People will pay for information that is well-researched, objective, and skillfully crafted. Good journalism is hard work based on a solid tradition. It is an asset. Most people who read newspapers can discern between high-quality and mediocre content. That is why they buy newspaper and read it. Reporting, which is a full-time job, requires networks, resources, and relationships. Bloggers may try to adopt real reporting infrastructure, but many are far from the real thing.
This situation of unreliability is avoidable if you only follow some big names and get the content from there but then you have no benefit of the quantity of data available. Social media provides you with all sorts of information, open for all, download-able and cheap but it also offers risks and irritation of opaqueness.
1 comment:
I agree (to some point) that content on the web is not very reliable and traceable. But I would like to point out that there are different kinds of Social Media Technologies that are getting more and more reliable. I personally like Wikipedia because it gives me a fast and free encyclopedia at all time. I wouldn’t recommend using Wikipedia as a reference in major articles or thesis, but would consider it as a fast and easy way to learn about things that I’m otherwise quite unfamiliar with.

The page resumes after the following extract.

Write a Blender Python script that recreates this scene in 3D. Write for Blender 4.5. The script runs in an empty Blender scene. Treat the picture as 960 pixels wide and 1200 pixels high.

I also agree with you that traditional mass media contains more confirmed and tested information than the internet. But on the other hand, this mass media only contains information that someone else wants you to know about! And how practical is it to watch a Discovery documentary about astronomy at 2 o clock in the afternoon? Not really practical, is it? I would rather suggest a summation, or immersion, of these two Medias (a Youtube for documentaries, maybe) rather than only using one. The most noticeable and most remarkable feature with internet as a social media technology is the 24-7 presence of it. I think that the mass media haven’t really understood the benefits yet!